Il presidente catalano Carles Puigdemont ha convocato una riunione straordinaria del governo per decidere la strategia del post-referendum. In teoria il prossimo paso dovrebbe essere la proclamazione dell’indipendenza, una mossa che sarebbe una dichiarazione di guerra a Madrid. E la risposta sarebbe ancora più dura, come la sospensione dell’autonoma e del governo catalani o l’arresto di Carles Puigdemont. Il passaggio in Parlamento per la dichiarazione dell’indipendenza dalla Spagna non è una questione di ore, ma di giorni: arriverà entro una settimana. Il presidente catalano ha ribadito di non volere una frattura traumatica, ma una separazione concordata.

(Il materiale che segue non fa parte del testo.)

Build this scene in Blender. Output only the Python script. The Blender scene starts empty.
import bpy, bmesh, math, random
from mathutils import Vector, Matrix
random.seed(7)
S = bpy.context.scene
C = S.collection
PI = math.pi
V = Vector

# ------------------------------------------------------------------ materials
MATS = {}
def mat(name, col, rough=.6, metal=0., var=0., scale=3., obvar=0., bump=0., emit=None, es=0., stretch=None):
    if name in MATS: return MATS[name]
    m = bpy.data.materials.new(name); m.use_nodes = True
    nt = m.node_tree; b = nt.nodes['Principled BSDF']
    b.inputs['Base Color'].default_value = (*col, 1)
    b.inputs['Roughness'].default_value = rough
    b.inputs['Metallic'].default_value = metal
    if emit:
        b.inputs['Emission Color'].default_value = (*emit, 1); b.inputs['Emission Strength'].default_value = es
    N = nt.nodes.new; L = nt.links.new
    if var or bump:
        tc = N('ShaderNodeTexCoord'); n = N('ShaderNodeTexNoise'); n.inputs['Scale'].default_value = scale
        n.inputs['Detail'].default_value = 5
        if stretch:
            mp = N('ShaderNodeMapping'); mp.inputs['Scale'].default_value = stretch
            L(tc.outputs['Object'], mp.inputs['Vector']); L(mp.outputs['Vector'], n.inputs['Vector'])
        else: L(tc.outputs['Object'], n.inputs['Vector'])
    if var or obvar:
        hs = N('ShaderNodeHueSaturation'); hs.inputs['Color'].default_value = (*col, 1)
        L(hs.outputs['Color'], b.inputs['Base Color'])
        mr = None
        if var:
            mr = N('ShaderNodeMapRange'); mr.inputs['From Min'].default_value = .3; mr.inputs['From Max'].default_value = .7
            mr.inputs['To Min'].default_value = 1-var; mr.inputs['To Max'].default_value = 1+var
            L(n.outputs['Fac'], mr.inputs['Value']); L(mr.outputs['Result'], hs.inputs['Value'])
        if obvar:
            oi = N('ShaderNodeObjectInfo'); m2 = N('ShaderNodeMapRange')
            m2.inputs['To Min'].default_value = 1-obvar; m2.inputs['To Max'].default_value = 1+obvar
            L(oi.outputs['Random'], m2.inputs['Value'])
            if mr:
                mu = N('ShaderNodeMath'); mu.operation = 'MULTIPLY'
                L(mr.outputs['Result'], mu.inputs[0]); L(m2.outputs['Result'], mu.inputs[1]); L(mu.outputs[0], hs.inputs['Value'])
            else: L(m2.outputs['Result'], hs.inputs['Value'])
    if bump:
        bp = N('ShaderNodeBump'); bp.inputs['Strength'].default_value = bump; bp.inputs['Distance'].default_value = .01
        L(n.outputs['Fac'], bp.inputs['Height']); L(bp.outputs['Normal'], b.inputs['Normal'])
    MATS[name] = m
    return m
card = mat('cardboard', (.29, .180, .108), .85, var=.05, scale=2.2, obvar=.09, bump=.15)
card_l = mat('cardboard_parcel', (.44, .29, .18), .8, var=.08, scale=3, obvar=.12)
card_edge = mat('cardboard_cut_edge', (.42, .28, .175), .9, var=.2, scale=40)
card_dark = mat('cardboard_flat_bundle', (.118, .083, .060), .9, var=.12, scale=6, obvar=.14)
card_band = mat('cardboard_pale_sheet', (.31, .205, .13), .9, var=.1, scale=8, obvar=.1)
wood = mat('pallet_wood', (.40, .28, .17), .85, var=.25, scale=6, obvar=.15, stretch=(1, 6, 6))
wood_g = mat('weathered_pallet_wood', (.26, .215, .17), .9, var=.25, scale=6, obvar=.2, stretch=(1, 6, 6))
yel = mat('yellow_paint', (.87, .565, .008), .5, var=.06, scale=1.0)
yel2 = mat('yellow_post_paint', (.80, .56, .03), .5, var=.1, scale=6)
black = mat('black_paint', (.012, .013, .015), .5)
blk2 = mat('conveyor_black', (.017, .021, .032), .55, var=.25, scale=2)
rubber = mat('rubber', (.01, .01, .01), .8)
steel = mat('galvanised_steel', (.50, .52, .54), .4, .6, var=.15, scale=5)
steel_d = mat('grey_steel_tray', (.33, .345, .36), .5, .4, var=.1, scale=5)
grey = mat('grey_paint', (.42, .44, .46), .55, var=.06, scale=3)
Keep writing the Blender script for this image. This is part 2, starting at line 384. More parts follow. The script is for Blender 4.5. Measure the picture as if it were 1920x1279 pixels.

Se si arriverà comunque alla dichiarazione di indipendenza, non è da escludere che sia condizionata, per esempio alla vittoria del fronte del “sì” a elezioni anticipate, o con un entrata in vigore ritardata, di sei o nove mesi. Il tempo può essere negoziato.
GLI SCENARI DOPO IL VOTO
Dopo il referendum per l’indipendenza della Catalogna dalla Spagna, la situazione sembra essere arrivata ad un punto di rottura definitivo. Nelle ultime ore in realtà si sono aperti nuovi spiragli di dialogo: il capo della Generalitat, Carles Puigdemont, si è detto incline a una soluzione negoziata con Madrid, mentre il premier Mariano Rajoy resta disponibile a trattare nel rispetto della legge, un’espressione che esclude il riconoscimento del voto di domenica o la convocazione di un nuovo referendum. In tempi brevi potrebbe essere presentata la proposta per la dichiarazione di indipendenza al Parlamento catalano. Intanto l’Unione europea ha già disatteso le speranze di mediazione europea, visto che si sta tenendo fuori dalle trattative, perché considera la questione una «contesa interna alla Spagna». Bruxelles ha condannato le violenze degli agenti di polizia spagnoli, ma di fatto si è schierata a favore di Madrid.